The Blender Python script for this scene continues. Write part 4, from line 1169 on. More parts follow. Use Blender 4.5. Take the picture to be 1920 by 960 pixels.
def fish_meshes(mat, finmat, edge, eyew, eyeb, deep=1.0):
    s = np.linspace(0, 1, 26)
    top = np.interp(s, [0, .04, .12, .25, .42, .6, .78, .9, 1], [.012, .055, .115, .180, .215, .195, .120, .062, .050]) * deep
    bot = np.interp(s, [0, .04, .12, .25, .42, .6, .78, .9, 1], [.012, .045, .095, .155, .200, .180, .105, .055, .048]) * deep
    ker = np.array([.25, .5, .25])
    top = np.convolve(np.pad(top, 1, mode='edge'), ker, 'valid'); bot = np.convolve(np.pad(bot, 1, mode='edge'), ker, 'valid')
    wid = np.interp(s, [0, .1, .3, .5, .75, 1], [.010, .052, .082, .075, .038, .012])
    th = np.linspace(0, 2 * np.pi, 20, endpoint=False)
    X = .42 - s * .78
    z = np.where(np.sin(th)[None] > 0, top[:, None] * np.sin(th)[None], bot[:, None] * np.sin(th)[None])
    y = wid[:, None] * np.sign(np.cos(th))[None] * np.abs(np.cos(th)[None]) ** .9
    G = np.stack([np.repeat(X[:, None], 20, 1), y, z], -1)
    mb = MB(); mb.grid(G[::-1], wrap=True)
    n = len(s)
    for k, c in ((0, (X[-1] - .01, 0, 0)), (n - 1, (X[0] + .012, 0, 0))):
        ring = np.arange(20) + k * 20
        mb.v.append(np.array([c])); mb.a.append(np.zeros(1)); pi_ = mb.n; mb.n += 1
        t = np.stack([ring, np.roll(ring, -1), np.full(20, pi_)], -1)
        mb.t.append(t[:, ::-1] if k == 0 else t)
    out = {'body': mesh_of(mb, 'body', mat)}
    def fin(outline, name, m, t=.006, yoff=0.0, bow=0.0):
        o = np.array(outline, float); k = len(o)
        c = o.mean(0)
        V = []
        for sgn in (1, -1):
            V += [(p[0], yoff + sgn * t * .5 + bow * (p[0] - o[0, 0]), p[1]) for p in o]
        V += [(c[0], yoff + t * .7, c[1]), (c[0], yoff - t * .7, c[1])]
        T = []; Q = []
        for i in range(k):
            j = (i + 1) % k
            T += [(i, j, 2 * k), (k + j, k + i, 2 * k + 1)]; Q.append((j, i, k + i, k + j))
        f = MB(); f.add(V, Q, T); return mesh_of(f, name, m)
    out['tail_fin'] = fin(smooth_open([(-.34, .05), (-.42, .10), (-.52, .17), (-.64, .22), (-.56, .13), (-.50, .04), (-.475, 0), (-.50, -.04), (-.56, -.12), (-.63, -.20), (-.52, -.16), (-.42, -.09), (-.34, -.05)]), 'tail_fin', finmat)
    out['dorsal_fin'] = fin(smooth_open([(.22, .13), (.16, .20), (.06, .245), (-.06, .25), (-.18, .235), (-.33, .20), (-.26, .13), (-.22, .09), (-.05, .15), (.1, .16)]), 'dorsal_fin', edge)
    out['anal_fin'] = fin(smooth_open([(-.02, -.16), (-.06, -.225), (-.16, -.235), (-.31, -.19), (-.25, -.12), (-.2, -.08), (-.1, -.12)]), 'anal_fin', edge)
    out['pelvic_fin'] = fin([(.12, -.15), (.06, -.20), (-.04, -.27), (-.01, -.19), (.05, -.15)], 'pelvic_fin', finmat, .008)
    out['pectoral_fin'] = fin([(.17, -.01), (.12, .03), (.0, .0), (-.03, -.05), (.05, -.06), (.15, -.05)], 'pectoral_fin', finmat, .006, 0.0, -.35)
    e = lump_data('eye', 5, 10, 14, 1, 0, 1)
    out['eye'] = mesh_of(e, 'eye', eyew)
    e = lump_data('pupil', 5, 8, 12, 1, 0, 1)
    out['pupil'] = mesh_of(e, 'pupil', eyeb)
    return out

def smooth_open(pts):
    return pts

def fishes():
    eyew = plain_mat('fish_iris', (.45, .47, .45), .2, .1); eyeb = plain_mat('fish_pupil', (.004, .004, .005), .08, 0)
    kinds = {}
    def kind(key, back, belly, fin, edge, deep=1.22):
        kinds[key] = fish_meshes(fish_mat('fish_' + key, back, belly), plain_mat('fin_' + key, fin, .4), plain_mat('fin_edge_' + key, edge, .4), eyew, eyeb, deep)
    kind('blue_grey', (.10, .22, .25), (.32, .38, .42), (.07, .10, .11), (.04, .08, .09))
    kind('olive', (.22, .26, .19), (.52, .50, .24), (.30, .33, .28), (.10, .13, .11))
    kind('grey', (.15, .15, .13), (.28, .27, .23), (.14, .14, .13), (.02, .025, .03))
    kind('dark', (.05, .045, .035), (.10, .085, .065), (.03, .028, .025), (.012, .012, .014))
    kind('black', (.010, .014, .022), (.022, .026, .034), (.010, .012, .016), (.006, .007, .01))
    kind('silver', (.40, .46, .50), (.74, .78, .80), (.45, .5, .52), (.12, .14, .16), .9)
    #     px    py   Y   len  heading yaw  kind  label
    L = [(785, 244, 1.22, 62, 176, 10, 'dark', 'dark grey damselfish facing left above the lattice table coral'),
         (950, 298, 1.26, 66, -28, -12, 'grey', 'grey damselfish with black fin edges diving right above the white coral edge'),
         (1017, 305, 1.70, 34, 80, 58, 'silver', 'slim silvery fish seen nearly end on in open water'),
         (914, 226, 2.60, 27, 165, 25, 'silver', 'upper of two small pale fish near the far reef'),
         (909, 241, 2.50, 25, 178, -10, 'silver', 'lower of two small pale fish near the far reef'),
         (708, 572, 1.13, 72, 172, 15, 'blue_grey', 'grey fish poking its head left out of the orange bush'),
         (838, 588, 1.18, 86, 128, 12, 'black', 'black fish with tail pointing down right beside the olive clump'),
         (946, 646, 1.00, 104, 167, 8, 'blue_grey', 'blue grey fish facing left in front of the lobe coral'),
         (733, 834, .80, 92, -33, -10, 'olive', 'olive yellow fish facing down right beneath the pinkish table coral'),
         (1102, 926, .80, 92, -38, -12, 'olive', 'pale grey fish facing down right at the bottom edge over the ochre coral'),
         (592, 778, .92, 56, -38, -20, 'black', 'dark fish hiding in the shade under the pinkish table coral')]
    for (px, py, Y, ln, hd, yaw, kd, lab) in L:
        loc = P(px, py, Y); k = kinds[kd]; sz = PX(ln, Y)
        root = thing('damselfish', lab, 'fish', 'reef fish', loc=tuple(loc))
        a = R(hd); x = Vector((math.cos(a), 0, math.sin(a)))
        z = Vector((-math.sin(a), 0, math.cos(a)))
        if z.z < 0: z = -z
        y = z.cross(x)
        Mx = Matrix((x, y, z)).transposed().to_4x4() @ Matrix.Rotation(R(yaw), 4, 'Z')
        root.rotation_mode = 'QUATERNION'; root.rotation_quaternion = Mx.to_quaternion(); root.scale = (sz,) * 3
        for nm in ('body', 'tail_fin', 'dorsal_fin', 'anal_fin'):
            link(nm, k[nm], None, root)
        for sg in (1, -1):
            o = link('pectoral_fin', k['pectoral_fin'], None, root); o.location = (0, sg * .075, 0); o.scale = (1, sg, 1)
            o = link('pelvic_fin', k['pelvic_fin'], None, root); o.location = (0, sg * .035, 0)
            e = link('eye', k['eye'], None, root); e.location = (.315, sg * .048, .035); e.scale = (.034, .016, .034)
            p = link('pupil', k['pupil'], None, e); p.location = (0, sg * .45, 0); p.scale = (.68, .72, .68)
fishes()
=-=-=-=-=
To do —
Produce an exact copy of the whole listing.

Solution —
The Blender Python script for this scene continues. Write part 4, from line 1169 on. More parts follow. Use Blender 4.5. Take the picture to be 1920 by 960 pixels.
def fish_meshes(mat, finmat, edge, eyew, eyeb, deep=1.0):
    s = np.linspace(0, 1, 26)
    top = np.interp(s, [0, .04, .12, .25, .42, .6, .78, .9, 1], [.012, .055, .115, .180, .215, .195, .120, .062, .050]) * deep
    bot = np.interp(s, [0, .04, .12, .25, .42, .6, .78, .9, 1], [.012, .045, .095, .155, .200, .180, .105, .055, .048]) * deep
    ker = np.array([.25, .5, .25])
    top = np.convolve(np.pad(top, 1, mode='edge'), ker, 'valid'); bot = np.convolve(np.pad(bot, 1, mode='edge'), ker, 'valid')
    wid = np.interp(s, [0, .1, .3, .5, .75, 1], [.010, .052, .082, .075, .038, .012])
    th = np.linspace(0, 2 * np.pi, 20, endpoint=False)
    X = .42 - s * .78
    z = np.where(np.sin(th)[None] > 0, top[:, None] * np.sin(th)[None], bot[:, None] * np.sin(th)[None])
    y = wid[:, None] * np.sign(np.cos(th))[None] * np.abs(np.cos(th)[None]) ** .9
    G = np.stack([np.repeat(X[:, None], 20, 1), y, z], -1)
    mb = MB(); mb.grid(G[::-1], wrap=True)
    n = len(s)
    for k, c in ((0, (X[-1] - .01, 0, 0)), (n - 1, (X[0] + .012, 0, 0))):
        ring = np.arange(20) + k * 20
        mb.v.append(np.array([c])); mb.a.append(np.zeros(1)); pi_ = mb.n; mb.n += 1
        t = np.stack([ring, np.roll(ring, -1), np.full(20, pi_)], -1)
        mb.t.append(t[:, ::-1] if k == 0 else t)
    out = {'body': mesh_of(mb, 'body', mat)}
    def fin(outline, name, m, t=.006, yoff=0.0, bow=0.0):
        o = np.array(outline, float); k = len(o)
        c = o.mean(0)
        V = []
        for sgn in (1, -1):
            V += [(p[0], yoff + sgn * t * .5 + bow * (p[0] - o[0, 0]), p[1]) for p in o]
        V += [(c[0], yoff + t * .7, c[1]), (c[0], yoff - t * .7, c[1])]
        T = []; Q = []
        for i in range(k):
            j = (i + 1) % k
            T += [(i, j, 2 * k), (k + j, k + i, 2 * k + 1)]; Q.append((j, i, k + i, k + j))
        f = MB(); f.add(V, Q, T); return mesh_of(f, name, m)
    out['tail_fin'] = fin(smooth_open([(-.34, .05), (-.42, .10), (-.52, .17), (-.64, .22), (-.56, .13), (-.50, .04), (-.475, 0), (-.50, -.04), (-.56, -.12), (-.63, -.20), (-.52, -.16), (-.42, -.09), (-.34, -.05)]), 'tail_fin', finmat)
    out['dorsal_fin'] = fin(smooth_open([(.22, .13), (.16, .20), (.06, .245), (-.06, .25), (-.18, .235), (-.33, .20), (-.26, .13), (-.22, .09), (-.05, .15), (.1, .16)]), 'dorsal_fin', edge)
    out['anal_fin'] = fin(smooth_open([(-.02, -.16), (-.06, -.225), (-.16, -.235), (-.31, -.19), (-.25, -.12), (-.2, -.08), (-.1, -.12)]), 'anal_fin', edge)
    out['pelvic_fin'] = fin([(.12, -.15), (.06, -.20), (-.04, -.27), (-.01, -.19), (.05, -.15)], 'pelvic_fin', finmat, .008)
    out['pectoral_fin'] = fin([(.17, -.01), (.12, .03), (.0, .0), (-.03, -.05), (.05, -.06), (.15, -.05)], 'pectoral_fin', finmat, .006, 0.0, -.35)
    e = lump_data('eye', 5, 10, 14, 1, 0, 1)
    out['eye'] = mesh_of(e, 'eye', eyew)
    e = lump_data('pupil', 5, 8, 12, 1, 0, 1)
    out['pupil'] = mesh_of(e, 'pupil', eyeb)
    return out

def smooth_open(pts):
    return pts

def fishes():
    eyew = plain_mat('fish_iris', (.45, .47, .45), .2, .1); eyeb = plain_mat('fish_pupil', (.004, .004, .005), .08, 0)
    kinds = {}
    def kind(key, back, belly, fin, edge, deep=1.22):
        kinds[key] = fish_meshes(fish_mat('fish_' + key, back, belly), plain_mat('fin_' + key, fin, .4), plain_mat('fin_edge_' + key, edge, .4), eyew, eyeb, deep)
    kind('blue_grey', (.10, .22, .25), (.32, .38, .42), (.07, .10, .11), (.04, .08, .09))
    kind('olive', (.22, .26, .19), (.52, .50, .24), (.30, .33, .28), (.10, .13, .11))
    kind('grey', (.15, .15, .13), (.28, .27, .23), (.14, .14, .13), (.02, .025, .03))
    kind('dark', (.05, .045, .035), (.10, .085, .065), (.03, .028, .025), (.012, .012, .014))
    kind('black', (.010, .014, .022), (.022, .026, .034), (.010, .012, .016), (.006, .007, .01))
    kind('silver', (.40, .46, .50), (.74, .78, .80), (.45, .5, .52), (.12, .14, .16), .9)
    #     px    py   Y   len  heading yaw  kind  label
    L = [(785, 244, 1.22, 62, 176, 10, 'dark', 'dark grey damselfish facing left above the lattice table coral'),
         (950, 298, 1.26, 66, -28, -12, 'grey', 'grey damselfish with black fin edges diving right above the white coral edge'),
         (1017, 305, 1.70, 34, 80, 58, 'silver', 'slim silvery fish seen nearly end on in open water'),
         (914, 226, 2.60, 27, 165, 25, 'silver', 'upper of two small pale fish near the far reef'),
         (909, 241, 2.50, 25, 178, -10, 'silver', 'lower of two small pale fish near the far reef'),
         (708, 572, 1.13, 72, 172, 15, 'blue_grey', 'grey fish poking its head left out of the orange bush'),
         (838, 588, 1.18, 86, 128, 12, 'black', 'black fish with tail pointing down right beside the olive clump'),
         (946, 646, 1.00, 104, 167, 8, 'blue_grey', 'blue grey fish facing left in front of the lobe coral'),
         (733, 834, .80, 92, -33, -10, 'olive', 'olive yellow fish facing down right beneath the pinkish table coral'),
         (1102, 926, .80, 92, -38, -12, 'olive', 'pale grey fish facing down right at the bottom edge over the ochre coral'),
         (592, 778, .92, 56, -38, -20, 'black', 'dark fish hiding in the shade under the pinkish table coral')]
    for (px, py, Y, ln, hd, yaw, kd, lab) in L:
        loc = P(px, py, Y); k = kinds[kd]; sz = PX(ln, Y)
        root = thing('damselfish', lab, 'fish', 'reef fish', loc=tuple(loc))
        a = R(hd); x = Vector((math.cos(a), 0, math.sin(a)))
        z = Vector((-math.sin(a), 0, math.cos(a)))
        if z.z < 0: z = -z
        y = z.cross(x)
        Mx = Matrix((x, y, z)).transposed().to_4x4() @ Matrix.Rotation(R(yaw), 4, 'Z')
        root.rotation_mode = 'QUATERNION'; root.rotation_quaternion = Mx.to_quaternion(); root.scale = (sz,) * 3
        for nm in ('body', 'tail_fin', 'dorsal_fin', 'anal_fin'):
            link(nm, k[nm], None, root)
        for sg in (1, -1):
            o = link('pectoral_fin', k['pectoral_fin'], None, root); o.location = (0, sg * .075, 0); o.scale = (1, sg, 1)
            o = link('pelvic_fin', k['pelvic_fin'], None, root); o.location = (0, sg * .035, 0)
            e = link('eye', k['eye'], None, root); e.location = (.315, sg * .048, .035); e.scale = (.034, .016, .034)
            p = link('pupil', k['pupil'], None, e); p.location = (0, sg * .45, 0); p.scale = (.68, .72, .68)
fishes()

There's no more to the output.